** Exercise requirements **
Return the listing below exactly, with the pictures dropped.

----

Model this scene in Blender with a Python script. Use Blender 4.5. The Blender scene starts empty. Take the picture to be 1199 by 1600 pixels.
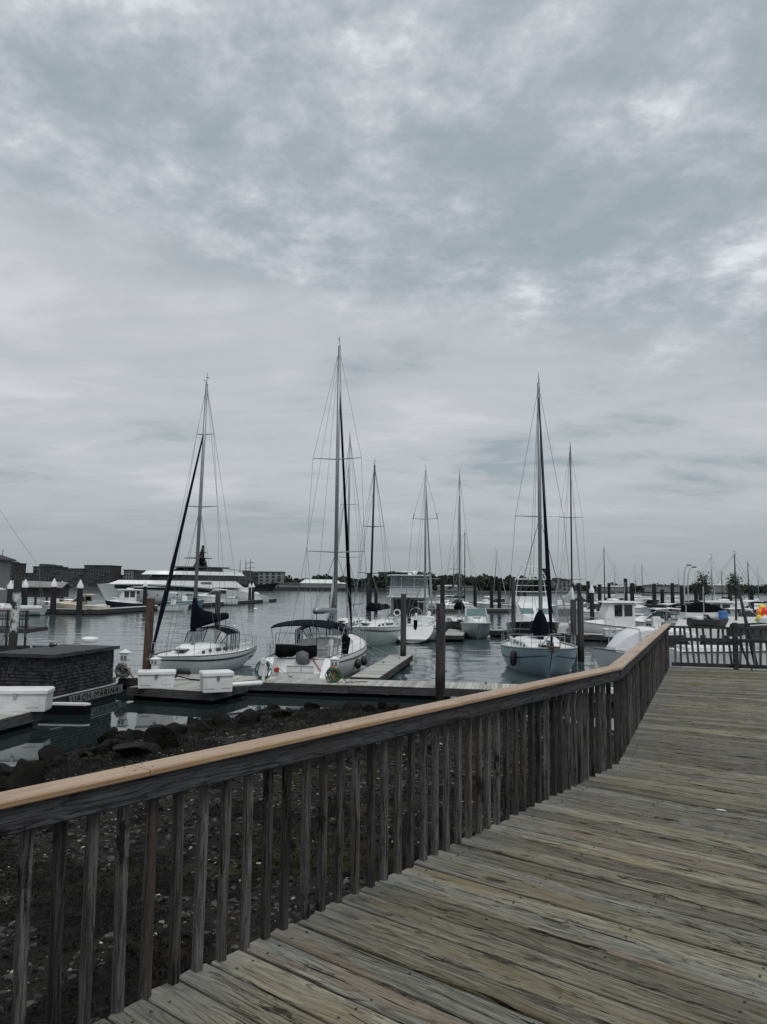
import bpy, bmesh, math, random
from mathutils import Vector, Matrix, noise as mnoise
R = math.radians
rnd = random.Random(7)
sc = bpy.context.scene
col = sc.collection

# ---------------------------------------------------------------- camera
HC, PITCH, ROLL, FPX = 4.3, math.atan(114/1200), R(0.6), 1200.0
F_ = Vector((0, math.cos(PITCH), math.sin(PITCH)))
_R0 = Vector((1, 0, 0)); _U0 = Vector((0, -math.sin(PITCH), math.cos(PITCH)))
R_ = _R0*math.cos(ROLL) + _U0*math.sin(ROLL)
U_ = -_R0*math.sin(ROLL) + _U0*math.cos(ROLL)
CAM = Vector((0, 0, HC))
cd = bpy.data.cameras.new('camera'); cam = bpy.data.objects.new('camera', cd); col.objects.link(cam)
cd.sensor_fit = 'VERTICAL'; cd.sensor_height = 24; cd.lens = 24*FPX/1600
cd.clip_start = 0.05; cd.clip_end = 6000
M = Matrix((R_, U_, -F_)).transposed().to_4x4(); M.translation = CAM
cam.matrix_world = M
sc.camera = cam

# ---------------------------------------------------------------- sky
SUN_EL, SUN_AZ = R(64), R(150)      # azimuth from +Y clockwise: behind the camera, to the right
world = bpy.data.worlds.new('World'); sc.world = world; world.use_nodes = True
wt = world.node_tree; wt.nodes.clear()
def WN(t, **k):
    n = wt.nodes.new(t)
    for a, b in k.items(): setattr(n, a, b)
    return n
def wl(a, b): wt.links.new(a, b)
def wmath(op, a, b=None, c=None, clamp=False):
    n = WN('ShaderNodeMath', operation=op); n.use_clamp = clamp
    for i, s in enumerate((a, b, c)):
        if s is None: continue
        if isinstance(s, (int, float)): n.inputs[i].default_value = s
        else: wl(s, n.inputs[i])
    return n.outputs[0]
def wmix(f, a, b):
    n = WN('ShaderNodeMix', data_type='RGBA'); 
    for s, i in ((f, 0), (a, 6), (b, 7)):
        if isinstance(s, (int, float)): n.inputs[i].default_value = s
        elif isinstance(s, tuple): n.inputs[i].default_value = (*s, 1)
        else: wl(s, n.inputs[i])
    return n.outputs[2]
def wmap(v, a, b, c=0., d=1., smooth=True):
    n = WN('ShaderNodeMapRange'); n.interpolation_type = 'SMOOTHSTEP' if smooth else 'LINEAR'
    wl(v, n.inputs[0])
    for i, x in enumerate((a, b, c, d)): n.inputs[i+1].default_value = x
    return n.outputs[0]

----

** Output of the task **
Model this scene in Blender with a Python script. Use Blender 4.5. The Blender scene starts empty. Take the picture to be 1199 by 1600 pixels.
import bpy, bmesh, math, random
from mathutils import Vector, Matrix, noise as mnoise
R = math.radians
rnd = random.Random(7)
sc = bpy.context.scene
col = sc.collection

# ---------------------------------------------------------------- camera
HC, PITCH, ROLL, FPX = 4.3, math.atan(114/1200), R(0.6), 1200.0
F_ = Vector((0, math.cos(PITCH), math.sin(PITCH)))
_R0 = Vector((1, 0, 0)); _U0 = Vector((0, -math.sin(PITCH), math.cos(PITCH)))
R_ = _R0*math.cos(ROLL) + _U0*math.sin(ROLL)
U_ = -_R0*math.sin(ROLL) + _U0*math.cos(ROLL)
CAM = Vector((0, 0, HC))
cd = bpy.data.cameras.new('camera'); cam = bpy.data.objects.new('camera', cd); col.objects.link(cam)
cd.sensor_fit = 'VERTICAL'; cd.sensor_height = 24; cd.lens = 24*FPX/1600
cd.clip_start = 0.05; cd.clip_end = 6000
M = Matrix((R_, U_, -F_)).transposed().to_4x4(); M.translation = CAM
cam.matrix_world = M
sc.camera = cam

# ---------------------------------------------------------------- sky
SUN_EL, SUN_AZ = R(64), R(150)      # azimuth from +Y clockwise: behind the camera, to the right
world = bpy.data.worlds.new('World'); sc.world = world; world.use_nodes = True
wt = world.node_tree; wt.nodes.clear()
def WN(t, **k):
    n = wt.nodes.new(t)
    for a, b in k.items(): setattr(n, a, b)
    return n
def wl(a, b): wt.links.new(a, b)
def wmath(op, a, b=None, c=None, clamp=False):
    n = WN('ShaderNodeMath', operation=op); n.use_clamp = clamp
    for i, s in enumerate((a, b, c)):
        if s is None: continue
        if isinstance(s, (int, float)): n.inputs[i].default_value = s
        else: wl(s, n.inputs[i])
    return n.outputs[0]
def wmix(f, a, b):
    n = WN('ShaderNodeMix', data_type='RGBA'); 
    for s, i in ((f, 0), (a, 6), (b, 7)):
        if isinstance(s, (int, float)): n.inputs[i].default_value = s
        elif isinstance(s, tuple): n.inputs[i].default_value = (*s, 1)
        else: wl(s, n.inputs[i])
    return n.outputs[2]
def wmap(v, a, b, c=0., d=1., smooth=True):
    n = WN('ShaderNodeMapRange'); n.interpolation_type = 'SMOOTHSTEP' if smooth else 'LINEAR'
    wl(v, n.inputs[0])
    for i, x in enumerate((a, b, c, d)): n.inputs[i+1].default_value = x
    return n.outputs[0]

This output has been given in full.